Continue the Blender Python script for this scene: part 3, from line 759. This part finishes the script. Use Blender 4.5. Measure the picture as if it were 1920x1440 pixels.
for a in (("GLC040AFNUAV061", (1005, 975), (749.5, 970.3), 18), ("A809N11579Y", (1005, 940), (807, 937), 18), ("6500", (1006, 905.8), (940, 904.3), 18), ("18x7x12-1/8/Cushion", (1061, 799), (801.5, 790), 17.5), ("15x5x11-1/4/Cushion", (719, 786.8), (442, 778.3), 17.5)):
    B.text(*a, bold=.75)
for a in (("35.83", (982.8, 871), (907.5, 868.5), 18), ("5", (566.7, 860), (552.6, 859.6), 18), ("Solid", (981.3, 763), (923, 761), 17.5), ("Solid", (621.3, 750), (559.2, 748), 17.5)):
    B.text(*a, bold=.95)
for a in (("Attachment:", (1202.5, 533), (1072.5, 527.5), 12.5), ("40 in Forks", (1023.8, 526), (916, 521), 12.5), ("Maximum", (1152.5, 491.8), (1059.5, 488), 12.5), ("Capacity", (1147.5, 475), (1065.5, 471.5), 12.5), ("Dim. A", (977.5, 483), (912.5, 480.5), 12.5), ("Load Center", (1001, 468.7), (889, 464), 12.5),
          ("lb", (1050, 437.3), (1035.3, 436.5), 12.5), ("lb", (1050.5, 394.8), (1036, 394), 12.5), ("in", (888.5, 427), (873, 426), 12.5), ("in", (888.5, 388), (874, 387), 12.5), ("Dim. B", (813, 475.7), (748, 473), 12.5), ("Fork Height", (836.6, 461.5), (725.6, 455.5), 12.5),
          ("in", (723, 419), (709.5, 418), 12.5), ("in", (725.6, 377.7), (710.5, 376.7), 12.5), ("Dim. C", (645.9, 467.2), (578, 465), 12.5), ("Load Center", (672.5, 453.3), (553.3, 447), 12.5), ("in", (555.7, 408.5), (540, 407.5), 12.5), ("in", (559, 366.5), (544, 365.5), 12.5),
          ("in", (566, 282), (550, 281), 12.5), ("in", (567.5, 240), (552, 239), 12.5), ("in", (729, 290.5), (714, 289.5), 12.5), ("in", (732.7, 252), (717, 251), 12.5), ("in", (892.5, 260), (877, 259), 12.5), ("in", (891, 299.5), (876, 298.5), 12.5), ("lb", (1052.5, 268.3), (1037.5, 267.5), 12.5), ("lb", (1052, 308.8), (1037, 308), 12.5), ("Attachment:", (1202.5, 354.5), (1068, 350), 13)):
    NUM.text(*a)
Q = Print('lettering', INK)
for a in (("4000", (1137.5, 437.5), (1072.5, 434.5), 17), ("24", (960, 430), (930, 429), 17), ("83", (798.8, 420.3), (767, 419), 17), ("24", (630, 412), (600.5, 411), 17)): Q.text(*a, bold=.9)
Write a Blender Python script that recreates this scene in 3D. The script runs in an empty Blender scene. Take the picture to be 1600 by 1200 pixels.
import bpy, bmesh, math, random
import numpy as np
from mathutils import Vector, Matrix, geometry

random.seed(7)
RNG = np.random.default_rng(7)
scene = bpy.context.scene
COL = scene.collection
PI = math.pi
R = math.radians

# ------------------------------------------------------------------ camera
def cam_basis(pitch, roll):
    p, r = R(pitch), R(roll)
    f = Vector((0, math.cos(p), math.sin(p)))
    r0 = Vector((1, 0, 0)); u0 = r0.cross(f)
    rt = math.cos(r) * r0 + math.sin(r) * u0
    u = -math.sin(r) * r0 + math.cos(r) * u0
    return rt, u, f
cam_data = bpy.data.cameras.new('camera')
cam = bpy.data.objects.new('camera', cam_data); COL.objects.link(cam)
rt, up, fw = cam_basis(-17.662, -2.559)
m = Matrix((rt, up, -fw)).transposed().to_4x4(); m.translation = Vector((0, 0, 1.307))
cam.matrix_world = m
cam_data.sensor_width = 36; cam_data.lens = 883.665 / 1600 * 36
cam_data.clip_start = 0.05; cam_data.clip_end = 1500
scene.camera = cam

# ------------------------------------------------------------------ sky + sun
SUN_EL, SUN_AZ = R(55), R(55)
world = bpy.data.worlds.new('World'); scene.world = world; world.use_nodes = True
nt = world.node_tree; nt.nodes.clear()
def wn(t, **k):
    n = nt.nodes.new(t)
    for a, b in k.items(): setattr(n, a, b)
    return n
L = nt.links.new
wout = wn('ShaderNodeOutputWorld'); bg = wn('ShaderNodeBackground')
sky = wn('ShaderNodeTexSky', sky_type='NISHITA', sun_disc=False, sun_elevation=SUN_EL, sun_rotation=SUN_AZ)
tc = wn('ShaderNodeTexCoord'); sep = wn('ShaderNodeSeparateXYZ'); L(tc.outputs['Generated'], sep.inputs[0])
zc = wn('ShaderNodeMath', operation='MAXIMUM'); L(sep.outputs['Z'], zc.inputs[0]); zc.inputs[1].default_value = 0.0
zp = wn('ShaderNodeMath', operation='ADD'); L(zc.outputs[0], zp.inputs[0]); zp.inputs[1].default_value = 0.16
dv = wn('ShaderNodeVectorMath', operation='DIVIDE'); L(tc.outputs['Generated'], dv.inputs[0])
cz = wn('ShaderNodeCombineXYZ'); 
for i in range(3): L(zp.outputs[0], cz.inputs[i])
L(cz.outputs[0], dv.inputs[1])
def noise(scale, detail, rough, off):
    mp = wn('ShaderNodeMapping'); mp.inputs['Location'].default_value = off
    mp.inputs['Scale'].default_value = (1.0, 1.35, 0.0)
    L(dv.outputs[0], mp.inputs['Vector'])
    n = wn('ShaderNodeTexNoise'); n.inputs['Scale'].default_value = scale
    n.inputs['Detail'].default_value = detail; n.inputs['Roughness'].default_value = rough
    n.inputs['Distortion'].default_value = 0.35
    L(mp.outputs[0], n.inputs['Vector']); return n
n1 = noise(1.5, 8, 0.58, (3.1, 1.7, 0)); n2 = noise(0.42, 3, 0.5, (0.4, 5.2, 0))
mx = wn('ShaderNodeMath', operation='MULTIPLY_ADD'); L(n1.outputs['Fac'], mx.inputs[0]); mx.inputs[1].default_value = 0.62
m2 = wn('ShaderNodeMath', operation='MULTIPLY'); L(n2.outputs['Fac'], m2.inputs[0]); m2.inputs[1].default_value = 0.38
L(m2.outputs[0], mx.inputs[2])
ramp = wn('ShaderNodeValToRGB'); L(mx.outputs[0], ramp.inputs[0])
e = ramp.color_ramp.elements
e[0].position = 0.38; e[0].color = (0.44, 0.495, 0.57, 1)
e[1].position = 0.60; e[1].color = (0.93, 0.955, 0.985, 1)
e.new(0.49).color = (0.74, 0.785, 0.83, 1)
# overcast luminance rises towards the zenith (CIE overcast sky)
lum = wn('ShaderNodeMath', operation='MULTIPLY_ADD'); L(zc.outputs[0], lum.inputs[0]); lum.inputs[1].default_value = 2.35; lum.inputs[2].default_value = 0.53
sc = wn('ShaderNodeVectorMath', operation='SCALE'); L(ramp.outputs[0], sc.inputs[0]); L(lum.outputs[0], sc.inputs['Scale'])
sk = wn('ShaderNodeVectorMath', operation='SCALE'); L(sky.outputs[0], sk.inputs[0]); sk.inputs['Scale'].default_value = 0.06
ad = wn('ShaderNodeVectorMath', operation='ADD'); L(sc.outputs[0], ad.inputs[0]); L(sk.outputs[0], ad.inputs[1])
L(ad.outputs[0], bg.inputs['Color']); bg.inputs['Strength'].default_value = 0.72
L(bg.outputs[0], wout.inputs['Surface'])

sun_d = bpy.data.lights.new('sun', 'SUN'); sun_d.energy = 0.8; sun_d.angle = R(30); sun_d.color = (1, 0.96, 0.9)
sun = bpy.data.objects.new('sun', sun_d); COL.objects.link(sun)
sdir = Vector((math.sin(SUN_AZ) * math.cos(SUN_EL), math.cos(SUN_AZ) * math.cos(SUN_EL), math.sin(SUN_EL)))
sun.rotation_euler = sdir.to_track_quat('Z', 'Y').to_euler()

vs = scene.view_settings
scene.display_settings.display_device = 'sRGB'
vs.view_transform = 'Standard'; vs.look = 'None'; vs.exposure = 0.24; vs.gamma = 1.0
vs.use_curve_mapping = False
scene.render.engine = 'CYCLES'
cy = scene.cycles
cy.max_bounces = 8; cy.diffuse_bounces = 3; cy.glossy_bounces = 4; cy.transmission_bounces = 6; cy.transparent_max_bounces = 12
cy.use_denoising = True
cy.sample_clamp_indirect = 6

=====

▸ Goal of the exercise
Go through the material above and output exactly the lines from the one containing "Write a Blender" through the one containing "R = math.radians".

▸ Task output
Write a Blender Python script that recreates this scene in 3D. The script runs in an empty Blender scene. Take the picture to be 1600 by 1200 pixels.
import bpy, bmesh, math, random
import numpy as np
from mathutils import Vector, Matrix, geometry

random.seed(7)
RNG = np.random.default_rng(7)
scene = bpy.context.scene
COL = scene.collection
PI = math.pi
R = math.radians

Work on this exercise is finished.